[START OF RAW DATA]

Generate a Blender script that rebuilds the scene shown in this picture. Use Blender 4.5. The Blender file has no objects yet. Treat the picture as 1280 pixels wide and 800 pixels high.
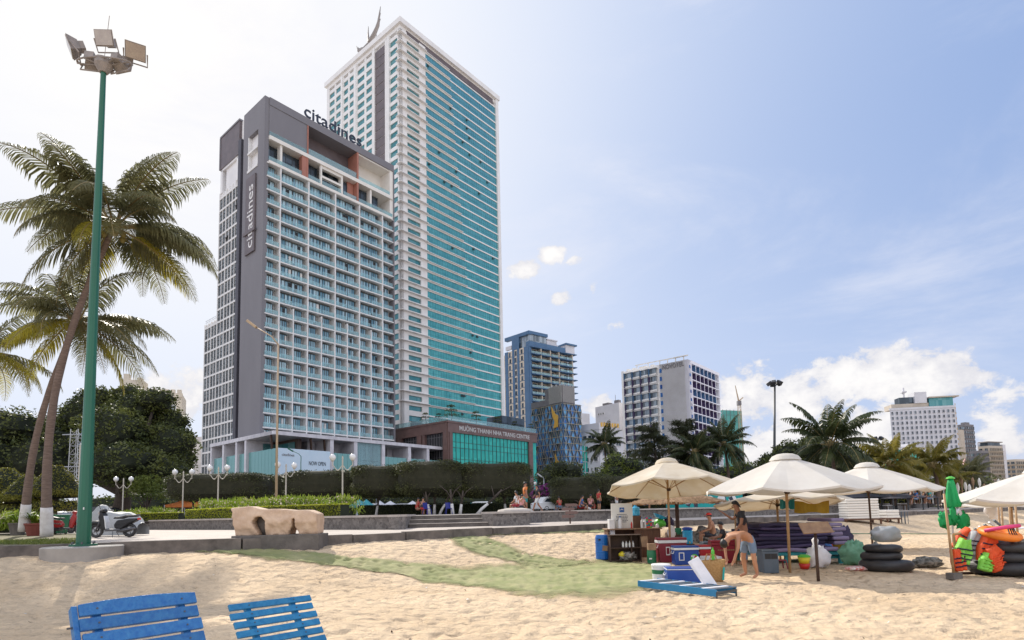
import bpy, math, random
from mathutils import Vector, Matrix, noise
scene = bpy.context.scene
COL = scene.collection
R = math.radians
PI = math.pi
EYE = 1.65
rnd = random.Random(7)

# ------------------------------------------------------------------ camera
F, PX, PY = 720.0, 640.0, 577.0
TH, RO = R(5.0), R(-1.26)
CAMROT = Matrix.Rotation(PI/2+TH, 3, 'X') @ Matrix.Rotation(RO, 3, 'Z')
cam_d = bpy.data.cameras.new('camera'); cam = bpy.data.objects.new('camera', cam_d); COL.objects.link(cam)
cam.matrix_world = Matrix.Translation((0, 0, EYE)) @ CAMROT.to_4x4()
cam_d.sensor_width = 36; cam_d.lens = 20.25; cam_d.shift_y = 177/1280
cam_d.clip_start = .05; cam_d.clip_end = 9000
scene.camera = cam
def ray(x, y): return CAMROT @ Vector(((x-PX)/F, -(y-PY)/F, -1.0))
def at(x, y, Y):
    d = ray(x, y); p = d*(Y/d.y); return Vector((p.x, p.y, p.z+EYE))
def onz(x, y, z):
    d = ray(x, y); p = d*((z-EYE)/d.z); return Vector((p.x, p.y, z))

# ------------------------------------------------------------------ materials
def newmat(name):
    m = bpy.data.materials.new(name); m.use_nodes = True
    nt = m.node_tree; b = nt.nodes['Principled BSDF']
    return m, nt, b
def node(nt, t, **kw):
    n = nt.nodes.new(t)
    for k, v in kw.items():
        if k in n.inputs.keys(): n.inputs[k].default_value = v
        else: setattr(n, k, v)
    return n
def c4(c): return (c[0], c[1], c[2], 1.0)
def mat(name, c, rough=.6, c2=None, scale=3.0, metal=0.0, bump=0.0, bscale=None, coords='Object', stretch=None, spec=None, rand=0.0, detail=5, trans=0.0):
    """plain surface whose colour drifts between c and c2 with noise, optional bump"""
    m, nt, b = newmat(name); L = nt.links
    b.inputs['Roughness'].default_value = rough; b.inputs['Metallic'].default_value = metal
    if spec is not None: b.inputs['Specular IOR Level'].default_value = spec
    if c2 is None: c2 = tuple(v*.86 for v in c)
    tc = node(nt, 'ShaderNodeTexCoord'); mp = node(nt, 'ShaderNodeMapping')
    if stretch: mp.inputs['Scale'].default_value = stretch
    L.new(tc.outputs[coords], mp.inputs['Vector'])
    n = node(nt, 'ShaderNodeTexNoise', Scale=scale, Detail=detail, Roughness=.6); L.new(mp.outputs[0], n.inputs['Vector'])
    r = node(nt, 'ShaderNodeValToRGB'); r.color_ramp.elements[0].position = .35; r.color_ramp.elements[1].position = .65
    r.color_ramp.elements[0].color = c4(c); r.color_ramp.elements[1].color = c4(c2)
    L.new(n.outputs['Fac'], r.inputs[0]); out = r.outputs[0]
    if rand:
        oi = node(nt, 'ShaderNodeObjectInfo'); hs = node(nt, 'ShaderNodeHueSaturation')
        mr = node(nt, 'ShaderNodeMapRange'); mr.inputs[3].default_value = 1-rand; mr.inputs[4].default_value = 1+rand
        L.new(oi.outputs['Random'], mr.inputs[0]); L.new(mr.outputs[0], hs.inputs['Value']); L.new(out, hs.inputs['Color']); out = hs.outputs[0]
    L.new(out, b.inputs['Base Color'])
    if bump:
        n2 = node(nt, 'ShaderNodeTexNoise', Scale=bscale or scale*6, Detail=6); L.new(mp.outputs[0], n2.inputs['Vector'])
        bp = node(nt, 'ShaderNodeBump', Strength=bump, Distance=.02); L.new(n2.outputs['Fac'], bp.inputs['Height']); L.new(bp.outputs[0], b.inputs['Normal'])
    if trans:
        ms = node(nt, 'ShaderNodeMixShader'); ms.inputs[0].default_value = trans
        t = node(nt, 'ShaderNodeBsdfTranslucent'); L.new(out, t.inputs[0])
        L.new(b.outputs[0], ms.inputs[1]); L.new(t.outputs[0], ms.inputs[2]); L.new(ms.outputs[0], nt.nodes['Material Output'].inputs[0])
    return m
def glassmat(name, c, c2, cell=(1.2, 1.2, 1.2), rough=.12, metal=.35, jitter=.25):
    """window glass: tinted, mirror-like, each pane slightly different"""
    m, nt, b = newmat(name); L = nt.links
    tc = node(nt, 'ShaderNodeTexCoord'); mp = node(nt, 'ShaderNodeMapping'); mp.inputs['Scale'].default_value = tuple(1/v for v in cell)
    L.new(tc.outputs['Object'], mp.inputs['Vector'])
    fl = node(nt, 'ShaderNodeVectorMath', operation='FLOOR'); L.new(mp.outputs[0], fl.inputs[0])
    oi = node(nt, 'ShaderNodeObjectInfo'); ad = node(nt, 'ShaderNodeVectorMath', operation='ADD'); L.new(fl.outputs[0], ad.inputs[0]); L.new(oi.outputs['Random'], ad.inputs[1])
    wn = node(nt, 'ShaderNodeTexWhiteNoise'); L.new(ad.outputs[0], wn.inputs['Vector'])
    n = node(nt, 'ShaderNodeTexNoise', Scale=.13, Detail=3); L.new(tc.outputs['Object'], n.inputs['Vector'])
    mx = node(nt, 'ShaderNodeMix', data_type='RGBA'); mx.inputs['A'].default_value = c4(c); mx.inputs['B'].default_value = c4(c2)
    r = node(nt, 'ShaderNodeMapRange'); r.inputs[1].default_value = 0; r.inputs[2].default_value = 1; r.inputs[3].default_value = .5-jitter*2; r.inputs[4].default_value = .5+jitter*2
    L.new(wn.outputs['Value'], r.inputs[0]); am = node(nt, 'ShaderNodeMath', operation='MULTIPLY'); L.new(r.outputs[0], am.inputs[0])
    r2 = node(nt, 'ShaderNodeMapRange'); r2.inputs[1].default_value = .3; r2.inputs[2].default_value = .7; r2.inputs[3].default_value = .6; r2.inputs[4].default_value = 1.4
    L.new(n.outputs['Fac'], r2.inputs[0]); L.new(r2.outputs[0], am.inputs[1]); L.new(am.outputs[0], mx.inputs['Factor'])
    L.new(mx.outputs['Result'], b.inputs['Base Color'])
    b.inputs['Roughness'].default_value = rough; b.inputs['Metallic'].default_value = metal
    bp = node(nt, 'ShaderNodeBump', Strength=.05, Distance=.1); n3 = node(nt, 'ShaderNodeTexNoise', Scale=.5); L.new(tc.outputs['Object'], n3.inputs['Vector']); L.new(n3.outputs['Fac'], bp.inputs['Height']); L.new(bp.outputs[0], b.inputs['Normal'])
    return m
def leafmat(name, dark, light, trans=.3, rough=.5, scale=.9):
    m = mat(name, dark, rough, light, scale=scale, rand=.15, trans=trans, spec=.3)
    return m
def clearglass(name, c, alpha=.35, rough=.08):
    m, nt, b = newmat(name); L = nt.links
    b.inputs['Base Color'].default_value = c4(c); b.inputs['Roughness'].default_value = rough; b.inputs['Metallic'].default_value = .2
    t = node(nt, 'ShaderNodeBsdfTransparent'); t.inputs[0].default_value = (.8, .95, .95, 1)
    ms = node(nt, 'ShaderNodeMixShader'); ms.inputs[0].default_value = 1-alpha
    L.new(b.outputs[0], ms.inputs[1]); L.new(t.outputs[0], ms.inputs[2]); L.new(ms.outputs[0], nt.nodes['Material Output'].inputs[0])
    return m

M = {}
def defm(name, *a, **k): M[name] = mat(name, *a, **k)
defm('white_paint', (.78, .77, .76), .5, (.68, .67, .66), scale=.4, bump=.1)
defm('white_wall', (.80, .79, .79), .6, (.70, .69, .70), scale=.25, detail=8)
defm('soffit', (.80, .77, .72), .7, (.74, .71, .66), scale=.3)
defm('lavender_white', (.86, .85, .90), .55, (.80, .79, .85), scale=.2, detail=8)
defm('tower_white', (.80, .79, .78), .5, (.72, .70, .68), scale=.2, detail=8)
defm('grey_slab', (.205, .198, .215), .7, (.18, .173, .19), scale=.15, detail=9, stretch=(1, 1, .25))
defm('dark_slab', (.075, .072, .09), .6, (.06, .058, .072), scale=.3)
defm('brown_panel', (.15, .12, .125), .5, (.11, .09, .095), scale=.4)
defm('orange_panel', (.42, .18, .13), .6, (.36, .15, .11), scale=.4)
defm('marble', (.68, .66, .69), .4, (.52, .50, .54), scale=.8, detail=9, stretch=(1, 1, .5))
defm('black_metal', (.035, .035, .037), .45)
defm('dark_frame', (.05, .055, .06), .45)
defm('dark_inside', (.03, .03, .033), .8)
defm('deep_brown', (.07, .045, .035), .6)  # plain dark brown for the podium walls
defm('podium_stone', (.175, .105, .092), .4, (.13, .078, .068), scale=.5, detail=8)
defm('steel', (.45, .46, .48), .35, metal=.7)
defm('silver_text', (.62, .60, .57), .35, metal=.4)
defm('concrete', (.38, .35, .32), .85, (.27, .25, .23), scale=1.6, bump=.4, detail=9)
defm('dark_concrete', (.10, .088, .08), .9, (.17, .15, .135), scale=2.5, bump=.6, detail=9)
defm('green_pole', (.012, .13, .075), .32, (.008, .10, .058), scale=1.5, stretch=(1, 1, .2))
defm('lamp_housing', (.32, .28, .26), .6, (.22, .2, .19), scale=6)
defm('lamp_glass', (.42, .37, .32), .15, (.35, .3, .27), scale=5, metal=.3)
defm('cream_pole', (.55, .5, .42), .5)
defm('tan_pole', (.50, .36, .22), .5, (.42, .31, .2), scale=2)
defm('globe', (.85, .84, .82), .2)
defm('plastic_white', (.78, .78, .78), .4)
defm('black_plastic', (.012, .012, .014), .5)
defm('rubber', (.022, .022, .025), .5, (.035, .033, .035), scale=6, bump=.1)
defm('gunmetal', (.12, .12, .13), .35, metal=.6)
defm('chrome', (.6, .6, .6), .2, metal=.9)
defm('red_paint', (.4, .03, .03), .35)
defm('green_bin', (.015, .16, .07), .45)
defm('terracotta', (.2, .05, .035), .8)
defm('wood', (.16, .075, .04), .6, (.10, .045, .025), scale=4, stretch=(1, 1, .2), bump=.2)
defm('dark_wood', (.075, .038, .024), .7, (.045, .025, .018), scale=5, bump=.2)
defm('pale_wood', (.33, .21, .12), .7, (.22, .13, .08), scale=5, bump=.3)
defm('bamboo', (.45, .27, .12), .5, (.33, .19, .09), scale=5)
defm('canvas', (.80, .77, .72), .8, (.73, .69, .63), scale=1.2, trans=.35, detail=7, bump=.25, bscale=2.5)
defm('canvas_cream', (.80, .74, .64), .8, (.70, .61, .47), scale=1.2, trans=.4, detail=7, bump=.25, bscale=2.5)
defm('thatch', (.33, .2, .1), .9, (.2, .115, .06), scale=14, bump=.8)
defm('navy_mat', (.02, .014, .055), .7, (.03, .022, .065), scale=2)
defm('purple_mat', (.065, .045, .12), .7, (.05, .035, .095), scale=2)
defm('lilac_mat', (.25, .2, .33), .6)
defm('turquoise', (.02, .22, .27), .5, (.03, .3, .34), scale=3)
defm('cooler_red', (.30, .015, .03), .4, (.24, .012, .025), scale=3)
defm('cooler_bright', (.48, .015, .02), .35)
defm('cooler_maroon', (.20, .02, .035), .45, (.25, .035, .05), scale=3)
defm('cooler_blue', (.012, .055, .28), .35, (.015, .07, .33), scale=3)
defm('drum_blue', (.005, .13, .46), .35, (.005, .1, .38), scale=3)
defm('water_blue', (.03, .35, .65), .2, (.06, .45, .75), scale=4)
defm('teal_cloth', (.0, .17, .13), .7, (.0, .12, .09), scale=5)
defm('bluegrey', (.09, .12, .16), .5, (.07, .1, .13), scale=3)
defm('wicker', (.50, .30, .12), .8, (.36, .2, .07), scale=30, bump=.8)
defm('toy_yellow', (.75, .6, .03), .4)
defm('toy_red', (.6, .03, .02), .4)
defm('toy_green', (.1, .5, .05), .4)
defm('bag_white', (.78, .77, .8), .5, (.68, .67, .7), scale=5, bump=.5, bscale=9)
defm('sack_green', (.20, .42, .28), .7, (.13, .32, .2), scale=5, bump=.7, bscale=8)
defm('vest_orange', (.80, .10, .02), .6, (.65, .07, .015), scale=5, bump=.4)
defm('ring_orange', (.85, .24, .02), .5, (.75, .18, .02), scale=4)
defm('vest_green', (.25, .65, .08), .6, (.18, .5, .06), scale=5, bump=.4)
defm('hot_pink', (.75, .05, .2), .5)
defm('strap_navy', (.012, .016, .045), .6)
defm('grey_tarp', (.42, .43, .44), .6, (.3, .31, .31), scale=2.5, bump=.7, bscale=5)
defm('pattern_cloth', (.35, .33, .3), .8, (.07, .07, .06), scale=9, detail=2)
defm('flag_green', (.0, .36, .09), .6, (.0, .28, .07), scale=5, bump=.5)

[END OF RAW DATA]

GIVEN PROBLEM:
Give again, word for word, every line from the top of the data through the line with "d = ray(x, y); p = d*((z-EYE)/d.z);", both ends included, and exclude the pictures.

SOLUTION FOR THIS TASK:
Generate a Blender script that rebuilds the scene shown in this picture. Use Blender 4.5. The Blender file has no objects yet. Treat the picture as 1280 pixels wide and 800 pixels high.
import bpy, math, random
from mathutils import Vector, Matrix, noise
scene = bpy.context.scene
COL = scene.collection
R = math.radians
PI = math.pi
EYE = 1.65
rnd = random.Random(7)

# ------------------------------------------------------------------ camera
F, PX, PY = 720.0, 640.0, 577.0
TH, RO = R(5.0), R(-1.26)
CAMROT = Matrix.Rotation(PI/2+TH, 3, 'X') @ Matrix.Rotation(RO, 3, 'Z')
cam_d = bpy.data.cameras.new('camera'); cam = bpy.data.objects.new('camera', cam_d); COL.objects.link(cam)
cam.matrix_world = Matrix.Translation((0, 0, EYE)) @ CAMROT.to_4x4()
cam_d.sensor_width = 36; cam_d.lens = 20.25; cam_d.shift_y = 177/1280
cam_d.clip_start = .05; cam_d.clip_end = 9000
scene.camera = cam
def ray(x, y): return CAMROT @ Vector(((x-PX)/F, -(y-PY)/F, -1.0))
def at(x, y, Y):
    d = ray(x, y); p = d*(Y/d.y); return Vector((p.x, p.y, p.z+EYE))
def onz(x, y, z):
    d = ray(x, y); p = d*((z-EYE)/d.z); return Vector((p.x, p.y, z))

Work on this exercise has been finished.